Essas e outras omissões evidentes, e a fixação nos crimes dos agressores estrangeiros vêm sendo descritas por alguns acadêmicos chineses como algo parecido com nutrir os jovens da nação com "leite de loba". O relato da humilhação nacional marca até hoje as relações da China com o Ocidente e, embora isso seja visto pelo Partido como uma maneira de desviar as críticas contra si mesmo, é algo que também poderá ricochetear contra os líderes chineses se eles forem percebidos como brandos demais com os estrangeiros. Durante sua visita ao Reino Unido nesta semana, Wen Jiabao, o primeiro-ministro chinês, foi educado demais para mencionar diretamente a guerra do ópio.
Mas para qualquer um com um conhecimento rudimentar da história oficial da China, a mensagem foi clara quando ele censurou o Reino Unido por "apontar o dedo" e "reprovar" Pequim por seu histórico nos direitos humanos. Em uma entrevista conjunta à imprensa com David Cameron, o primeiro-ministro britânico, ele falou dos 5 mil anos de história da China, em que o país já foi exposto a sofrimentos imensuráveis (nas mãos das potências imperiais lideradas pelo Reino Unido, na implicação não dita). "Isso ensinou os chineses a nunca falar com os outros de uma maneira reprovadora, e sim a respeitar as nações na base da igualdade", disse Wen.
Os altos funcionários chineses que estiveram em Londres chegaram até a dizer que a preocupação do Reino Unido com as violações dos direitos humanos na China significa que agora o país é visto menos favoravelmente em Pequim que a Alemanha, a França, a Itália e a Espanha.
É difícil levar a sério tais ameaças quando se olha para o histórico recente do governo chinês de colocar as relações com vários países num congelamento diplomático. A Alemanha e a França vêm sendo vistas recentemente como as ex-potências imperialistas mais odiadas, depois que seus líderes receberam o Dalai Lama ou criticaram as sanções impostas ao Tibete.

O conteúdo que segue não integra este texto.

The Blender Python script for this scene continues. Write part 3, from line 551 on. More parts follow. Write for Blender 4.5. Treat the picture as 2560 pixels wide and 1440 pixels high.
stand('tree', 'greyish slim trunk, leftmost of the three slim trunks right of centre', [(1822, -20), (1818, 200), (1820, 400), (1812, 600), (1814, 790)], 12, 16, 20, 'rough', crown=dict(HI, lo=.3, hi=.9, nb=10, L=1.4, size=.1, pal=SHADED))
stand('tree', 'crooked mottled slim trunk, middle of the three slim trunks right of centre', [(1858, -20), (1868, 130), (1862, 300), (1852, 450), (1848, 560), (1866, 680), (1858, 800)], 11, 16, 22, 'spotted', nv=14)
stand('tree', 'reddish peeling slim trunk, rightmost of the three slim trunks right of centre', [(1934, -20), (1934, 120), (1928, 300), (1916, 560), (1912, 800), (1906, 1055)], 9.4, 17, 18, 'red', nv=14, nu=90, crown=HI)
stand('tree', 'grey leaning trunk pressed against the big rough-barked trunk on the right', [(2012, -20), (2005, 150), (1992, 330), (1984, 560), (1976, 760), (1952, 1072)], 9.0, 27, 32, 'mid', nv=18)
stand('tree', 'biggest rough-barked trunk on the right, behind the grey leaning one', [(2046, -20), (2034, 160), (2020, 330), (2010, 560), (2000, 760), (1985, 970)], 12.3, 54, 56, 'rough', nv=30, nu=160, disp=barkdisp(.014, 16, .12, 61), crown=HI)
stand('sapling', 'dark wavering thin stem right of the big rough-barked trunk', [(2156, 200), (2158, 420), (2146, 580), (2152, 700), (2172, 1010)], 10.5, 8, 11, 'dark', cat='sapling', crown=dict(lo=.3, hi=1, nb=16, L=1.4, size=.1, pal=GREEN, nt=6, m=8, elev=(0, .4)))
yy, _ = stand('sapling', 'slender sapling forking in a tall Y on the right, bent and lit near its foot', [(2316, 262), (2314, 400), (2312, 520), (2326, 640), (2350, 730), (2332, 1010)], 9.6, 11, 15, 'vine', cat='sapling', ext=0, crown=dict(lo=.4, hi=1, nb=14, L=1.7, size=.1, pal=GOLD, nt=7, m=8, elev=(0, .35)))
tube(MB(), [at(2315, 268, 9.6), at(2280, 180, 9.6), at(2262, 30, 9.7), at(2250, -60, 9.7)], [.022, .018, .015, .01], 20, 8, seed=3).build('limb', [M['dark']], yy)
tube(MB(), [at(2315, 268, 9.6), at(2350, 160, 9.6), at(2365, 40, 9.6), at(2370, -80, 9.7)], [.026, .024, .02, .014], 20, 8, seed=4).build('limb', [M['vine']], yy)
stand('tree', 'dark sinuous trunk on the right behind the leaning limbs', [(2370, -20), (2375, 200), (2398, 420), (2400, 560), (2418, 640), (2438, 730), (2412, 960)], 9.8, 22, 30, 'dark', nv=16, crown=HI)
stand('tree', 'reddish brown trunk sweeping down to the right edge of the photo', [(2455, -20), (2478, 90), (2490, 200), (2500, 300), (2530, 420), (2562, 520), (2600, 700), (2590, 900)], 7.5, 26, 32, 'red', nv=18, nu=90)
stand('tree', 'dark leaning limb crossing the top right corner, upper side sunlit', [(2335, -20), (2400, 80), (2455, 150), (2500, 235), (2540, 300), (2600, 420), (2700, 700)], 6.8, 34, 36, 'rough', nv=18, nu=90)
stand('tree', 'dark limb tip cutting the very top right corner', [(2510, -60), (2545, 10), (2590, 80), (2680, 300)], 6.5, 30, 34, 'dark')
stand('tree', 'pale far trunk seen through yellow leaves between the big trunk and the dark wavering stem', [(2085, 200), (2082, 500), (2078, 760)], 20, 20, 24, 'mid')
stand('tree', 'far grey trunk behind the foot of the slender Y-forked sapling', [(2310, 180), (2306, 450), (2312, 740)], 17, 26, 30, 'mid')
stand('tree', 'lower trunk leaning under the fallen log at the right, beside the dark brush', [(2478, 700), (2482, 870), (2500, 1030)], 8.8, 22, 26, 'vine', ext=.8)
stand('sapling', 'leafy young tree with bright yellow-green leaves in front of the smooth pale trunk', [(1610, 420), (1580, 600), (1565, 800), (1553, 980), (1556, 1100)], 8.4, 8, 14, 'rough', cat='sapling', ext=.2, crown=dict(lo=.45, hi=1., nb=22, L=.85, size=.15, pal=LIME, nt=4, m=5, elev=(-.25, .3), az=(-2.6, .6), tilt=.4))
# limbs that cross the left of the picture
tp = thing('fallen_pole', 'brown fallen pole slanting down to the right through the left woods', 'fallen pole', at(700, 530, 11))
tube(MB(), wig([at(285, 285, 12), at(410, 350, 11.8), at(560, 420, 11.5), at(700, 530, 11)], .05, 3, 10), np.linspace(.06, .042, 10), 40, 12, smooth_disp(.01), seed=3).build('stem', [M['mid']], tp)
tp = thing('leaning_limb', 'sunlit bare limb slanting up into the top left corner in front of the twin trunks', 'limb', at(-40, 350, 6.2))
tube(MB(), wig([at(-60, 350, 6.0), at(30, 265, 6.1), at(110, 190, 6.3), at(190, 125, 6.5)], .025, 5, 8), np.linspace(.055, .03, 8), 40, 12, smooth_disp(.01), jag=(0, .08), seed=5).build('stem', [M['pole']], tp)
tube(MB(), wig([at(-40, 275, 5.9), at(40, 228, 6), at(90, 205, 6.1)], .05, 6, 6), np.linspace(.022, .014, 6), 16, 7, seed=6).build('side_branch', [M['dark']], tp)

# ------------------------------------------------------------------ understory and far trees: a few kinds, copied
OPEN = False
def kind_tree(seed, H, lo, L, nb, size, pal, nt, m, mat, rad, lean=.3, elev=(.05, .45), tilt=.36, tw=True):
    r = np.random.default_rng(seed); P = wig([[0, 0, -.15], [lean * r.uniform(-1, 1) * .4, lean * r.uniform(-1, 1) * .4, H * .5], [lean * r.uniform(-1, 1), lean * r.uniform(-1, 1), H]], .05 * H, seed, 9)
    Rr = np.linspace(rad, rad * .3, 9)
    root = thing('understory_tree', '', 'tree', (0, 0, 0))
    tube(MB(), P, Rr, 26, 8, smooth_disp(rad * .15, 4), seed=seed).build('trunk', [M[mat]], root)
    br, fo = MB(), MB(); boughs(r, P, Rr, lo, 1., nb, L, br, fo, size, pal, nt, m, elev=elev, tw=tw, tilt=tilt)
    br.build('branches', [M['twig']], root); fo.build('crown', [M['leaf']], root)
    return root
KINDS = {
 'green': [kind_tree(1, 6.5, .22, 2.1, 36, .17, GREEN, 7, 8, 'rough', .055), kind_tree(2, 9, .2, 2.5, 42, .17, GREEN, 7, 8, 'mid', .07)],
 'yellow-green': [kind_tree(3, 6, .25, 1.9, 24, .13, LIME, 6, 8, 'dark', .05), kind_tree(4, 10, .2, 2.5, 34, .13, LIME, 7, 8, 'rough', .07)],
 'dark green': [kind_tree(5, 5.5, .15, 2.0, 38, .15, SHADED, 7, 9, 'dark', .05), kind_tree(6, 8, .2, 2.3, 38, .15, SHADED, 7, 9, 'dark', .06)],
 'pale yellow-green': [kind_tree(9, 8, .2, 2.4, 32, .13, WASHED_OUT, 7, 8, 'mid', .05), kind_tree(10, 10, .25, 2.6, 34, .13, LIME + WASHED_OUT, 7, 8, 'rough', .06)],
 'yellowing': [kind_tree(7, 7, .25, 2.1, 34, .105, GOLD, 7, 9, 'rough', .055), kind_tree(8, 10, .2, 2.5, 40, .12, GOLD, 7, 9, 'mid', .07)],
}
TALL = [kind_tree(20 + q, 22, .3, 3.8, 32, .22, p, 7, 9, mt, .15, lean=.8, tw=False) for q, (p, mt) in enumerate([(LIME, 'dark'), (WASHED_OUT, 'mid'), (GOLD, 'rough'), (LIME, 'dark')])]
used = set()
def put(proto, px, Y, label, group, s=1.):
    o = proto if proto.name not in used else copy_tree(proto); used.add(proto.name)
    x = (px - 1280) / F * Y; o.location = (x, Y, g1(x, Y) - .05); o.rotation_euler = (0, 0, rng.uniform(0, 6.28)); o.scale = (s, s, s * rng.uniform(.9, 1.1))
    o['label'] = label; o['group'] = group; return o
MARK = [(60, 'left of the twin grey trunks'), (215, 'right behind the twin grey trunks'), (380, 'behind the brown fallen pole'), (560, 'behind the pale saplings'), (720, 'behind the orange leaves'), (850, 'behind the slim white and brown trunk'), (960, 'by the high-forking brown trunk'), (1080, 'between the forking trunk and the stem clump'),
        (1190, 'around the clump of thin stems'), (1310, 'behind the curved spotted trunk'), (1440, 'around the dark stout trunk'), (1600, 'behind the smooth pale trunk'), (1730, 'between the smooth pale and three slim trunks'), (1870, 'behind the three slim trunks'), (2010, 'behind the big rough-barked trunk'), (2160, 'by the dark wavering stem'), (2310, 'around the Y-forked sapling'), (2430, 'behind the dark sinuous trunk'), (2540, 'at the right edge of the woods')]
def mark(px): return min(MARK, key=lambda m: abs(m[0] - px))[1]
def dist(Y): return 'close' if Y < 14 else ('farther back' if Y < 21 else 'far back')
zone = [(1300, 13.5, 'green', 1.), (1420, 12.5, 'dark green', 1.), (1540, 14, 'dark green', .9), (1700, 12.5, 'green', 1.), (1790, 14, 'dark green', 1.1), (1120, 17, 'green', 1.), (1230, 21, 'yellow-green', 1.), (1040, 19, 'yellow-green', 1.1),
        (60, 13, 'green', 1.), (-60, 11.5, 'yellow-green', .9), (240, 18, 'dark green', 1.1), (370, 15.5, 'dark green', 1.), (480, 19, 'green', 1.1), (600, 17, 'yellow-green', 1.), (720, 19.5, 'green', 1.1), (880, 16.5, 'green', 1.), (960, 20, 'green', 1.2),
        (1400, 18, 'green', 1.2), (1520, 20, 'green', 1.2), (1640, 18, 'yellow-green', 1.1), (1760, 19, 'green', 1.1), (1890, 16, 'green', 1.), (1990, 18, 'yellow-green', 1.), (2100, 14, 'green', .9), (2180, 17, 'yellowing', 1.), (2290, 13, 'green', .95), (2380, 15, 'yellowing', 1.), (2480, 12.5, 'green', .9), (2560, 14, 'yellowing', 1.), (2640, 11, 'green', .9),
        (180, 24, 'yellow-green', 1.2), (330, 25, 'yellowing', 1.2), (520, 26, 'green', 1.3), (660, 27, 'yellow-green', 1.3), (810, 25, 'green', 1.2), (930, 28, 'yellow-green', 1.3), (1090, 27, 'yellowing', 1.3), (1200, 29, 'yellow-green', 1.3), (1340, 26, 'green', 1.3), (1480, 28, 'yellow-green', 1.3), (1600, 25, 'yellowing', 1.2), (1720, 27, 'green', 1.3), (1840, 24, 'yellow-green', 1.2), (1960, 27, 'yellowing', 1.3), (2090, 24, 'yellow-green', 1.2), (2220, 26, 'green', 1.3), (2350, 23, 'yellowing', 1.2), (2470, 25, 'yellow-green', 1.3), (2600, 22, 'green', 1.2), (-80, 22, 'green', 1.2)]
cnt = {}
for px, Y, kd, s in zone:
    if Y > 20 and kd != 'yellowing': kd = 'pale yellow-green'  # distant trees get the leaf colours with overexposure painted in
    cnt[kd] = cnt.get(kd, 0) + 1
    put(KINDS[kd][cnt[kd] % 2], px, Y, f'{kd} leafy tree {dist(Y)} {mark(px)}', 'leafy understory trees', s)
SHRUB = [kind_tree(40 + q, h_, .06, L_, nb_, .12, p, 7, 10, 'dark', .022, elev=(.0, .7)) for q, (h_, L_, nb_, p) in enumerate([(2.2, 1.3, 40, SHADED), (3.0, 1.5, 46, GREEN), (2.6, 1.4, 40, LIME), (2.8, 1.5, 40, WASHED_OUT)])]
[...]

A Austrália e os Estados Unidos também vêm sendo acusados por Pequim de "magoar os sentimentos de 1,3 bilhão de chineses" e o Japão, que invadiu a China na década de 1930, é perpetuamente culpado do mesmo. O problema em estimular o nacionalismo xenófobo é que você precisa continuar alimentando a fogueira com novas humilhações e, na medida em que a China fica mais poderosa e assertiva no mundo, a eterna sensação de humilhação dos chineses poderá levar a equívocos diplomáticos perigosos de todos os lados.
Pequim precisa avaliar com atenção a visão que tem da história, mas diplomatas, políticos e cidadãos comuns do Ocidente também devem entender o prisma histórico e político através do qual a China vê o mundo, para que eles possam lidar melhor com sua ascensão.
Qualquer estudante chinês provavelmente consegue mencionar datas e detalhes sobre a guerra do ópio e os posteriores "tratados traiçoeiros e desiguais" que permitiram ao Ocidente, liderado pelo Reino Unido, abocanhar pedaços do território chinês.
Mas a maioria dos estudantes britânicos e de outras partes do mundo tem apenas uma vaga ideia dessa história tumultuada.
Wen mencionou esse desequilíbrio após assistir a uma exibição de "Hamlet", uma de suas peças favoritas, em Stratford-upon-Avon: "Ela me fez imaginar se os amigos estrangeiros têm um interesse tão entusiasmado pela história e o teatro da China, quanto eu tenho por Shakespeare".